「サルの自撮り」という面白い記事を見つけた.ある写真家が,細工を施したカメラをジャングルの中に置き,サルがカメラのシャッターを押して自撮りできるようにした.写真家の思惑通り,猿の自撮り写真が撮れたので,この写真家はサルの写真を「自分の作品」としてリリースした.
ところが,あるメディア団体が「著作権は法律上の人しか持つことができない権利なので,今回の写真はパブリックドメインである」として,公開されているサルの自撮り写真を自由に使って儲けを得た.写真家とメディア団体は法廷闘争に.この過程である動物団体が「サルにも著作権が認められるべきだ」と主張しはじめ,さらに混乱が生じる.最終的に「人間以外に著作権は認められない」という結論になった.経過をすべて終えていないのだが,「写真家にサルの自撮り写真の著作権がある」という結論には至っていないと思われる.
恥ずかしながらこの「サルの自撮り」の話は知らなかったのだが,この話は人工知能が生成した作品に著作権が発生するか否かに関係するものだ.CRIC 外国著作権法 英国編(大山幸房・今村哲也訳)によると,「コンピュータにより生成される文芸、演劇、音楽又は美術の著作物の場合には、著作者は、著作物の創作に必要な手筈を引き受ける者であるとみなされる」となっているが,人工知能が完全に自律的に作品を作った場合はどうなのか?

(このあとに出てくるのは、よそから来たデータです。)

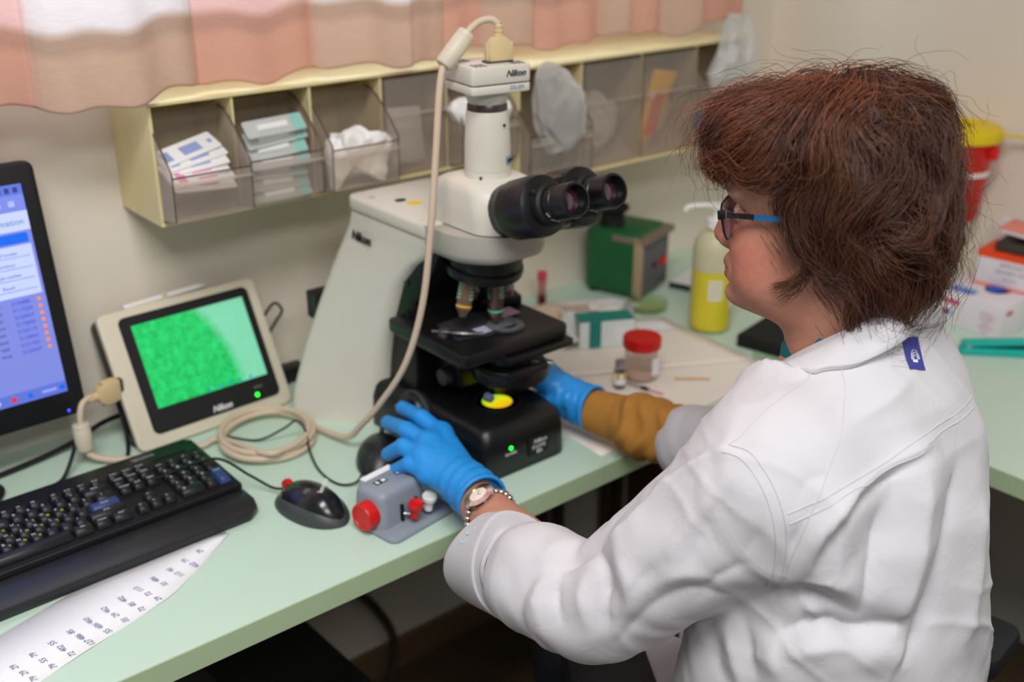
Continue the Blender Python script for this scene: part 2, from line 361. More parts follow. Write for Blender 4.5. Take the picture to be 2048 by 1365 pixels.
# right unit
m_bag = M('clear_bag', (236, 236, 234), .3, var=0, clear=(244, 244, 242), haze=.40)
def bag(lab, loc, s, seed): 
    o = crumple('plastic_bag', lab, 'bag', loc, s, m_bag, seed, .6); return o
bag('clear crinkled plastic bag of tubing bulging from the first tall bin', (1.277, 1.40, 1.03+.13), (.05, .03, .075), 60)
for i in range(5):
    t = tube('wrapped_tube', [(1.245+.016*i, 1.44, 1.05), (1.25+.016*i, 1.42-.006*i, 1.11), (1.262+.016*i, 1.40, 1.155+.012*(i % 3))], .006, M('tubing_pale', (222, 220, 214), .35, clear=(222, 222, 216), var=0), n=8)
    tag(t, 'pale wrapped tube leaning in the first tall bin, %s from the left' % ['first', 'second', 'third', 'fourth', 'fifth'][i], 'tube', 'tubes in the first tall bin')
crumple('wrapped_bundle', 'grey white wrapped bundle inside the second tall bin', 'bundle', (1.425, 1.475, 1.03+.075), (.055, .035, .055), M('bundle_grey', (190, 184, 178), .6, var=.15), 64, .3)
t = thing('specimen_pouch', 'yellow and orange biohazard specimen pouch in the third tall bin', 'pouch', (1.572, 1.452, 1.115), 0); t.rotation_euler = R(8, 10, 4)
prism('pouch', [(-.034, -.08), (.0, -.08), (.035, .075), (-.035, .075)], -.004, .004, M('pouch_yellow', (242, 186, 30), .5, var=.1), t, bev=.002, mtx=XZ)
boxes('red_print', [(-.02, .012, -.0055, -.004, -.05, .03)], M('pouch_red', (222, 90, 30), .5), t); boxes('white_mark', [(-.03, -.018, -.0057, -.0045, .02, .034)], m_paper, t)
crumple('paper_bundle', 'tan wrapped bundle beside the yellow pouch in the third tall bin', 'bundle', (1.60, 1.49, 1.03+.08), (.04, .03, .065), M('bundle_tan', (205, 178, 142), .6, var=.15), 66, .3)
bag('clear plastic bag standing out of the last tall bin at right', (1.735, 1.395, 1.03+.145), (.05, .035, .085), 68)
box('blue_cap', (.022, .022, .034), (1.690, 1.440, 1.03+.048), M('cap_blue', (58, 110, 190), .4), None, .006); tag(bpy.data.objects['blue_cap'], 'blue plastic cap low in the last tall bin', 'cap')
# ------------------------------------------------------------------ computer monitor
m_blk = M('black_plastic', (22, 22, 25), .42, var=.1); m_blk2 = M('black_satin', (34, 34, 38), .35, var=.1); m_dark = M('near_black', (12, 12, 14), .6)
m_beige = M('beige_plastic', (214, 205, 184), .45, var=.04); m_cord = M('beige_cord', (206, 186, 164), .5, var=.04); m_plug = M('plug_yellowed', (216, 192, 146), .5, var=.05)
m_white = M('white_plastic', (232, 232, 228), .4, var=.02); m_ltext = M('print_grey', (150, 150, 152), .5, var=0); m_wtext = M('print_white', (226, 226, 226), .5, var=0)
m_steel = M('steel', (190, 188, 184), .25, 1, var=.04); m_red = M('red_plastic', (206, 22, 18), .35, var=.05)
def scr(name, col, e): return M(name, col, .25, emit=e, var=0, spec=.2)
t = thing('computer_monitor', 'black flat computer monitor with blue list on screen at left edge', 'monitor', (.205, 1.478, DZ), R(1)[0])
TL = R(-9, 0, 0); pw, ph, lo = .478, .362, .078
def onp(x, z, d=0):   # point on the tilted panel front
    a = TL[0]; return (x, -math.sin(a)*0-math.sin(-a)*0+(z)*math.sin(-a)+d*math.cos(a), lo+z*math.cos(a))
prism('bezel', rrect(pw, ph, .012, 4, 0, ph/2), 0, .022, m_blk, t, bev=.004, loc=(0, 0, lo), rot=(math.radians(90)+TL[0], 0, 0))
bz = [c for c in t.children if c.name.startswith('bezel')][0]
bz.location = onp(0, 0, .022)
scn = box('screen', (pw-.044, .001, ph-.066), onp(0, ph/2+.008, -.0012), scr('screen_lavender', (116, 128, 205), .52), t, 0, TL)
SW, SH = pw-.044, ph-.066
def ui(nm, x0, x1, z0, z1, mat, lift=.0002): boxes(nm, [(x0, x1, -.0006-lift, -.0005, z0, z1)], mat, scn)
xr, zt = SW/2, SH/2
u_lt = scr('ui_light', (168, 178, 232), .75); u_dk = scr('ui_dark_text', (50, 60, 110), .3); u_bl = scr('ui_blue_bar', (28, 92, 205), .7); u_gr = scr('ui_green_text', (40, 120, 90), .4)
u_lk = scr('ui_link_text', (60, 66, 190), .55); u_or = scr('ui_orange', (226, 120, 30), .8); u_tk = scr('ui_taskbar', (88, 108, 196), .55); u_rd = scr('ui_red', (200, 50, 60), .6)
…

「サルの自撮り」の件を踏襲すれば,人工知能が作った作品には著作権は発生しないということになる.人工知能を使って文章や画像を作成して情報発信を効率化しようとする流れは加速している.人工知能に著作権は認められなくても,その人工知能を作った法律上の人と人工知能との共同著作にはしたいという人はいてもおかしくない.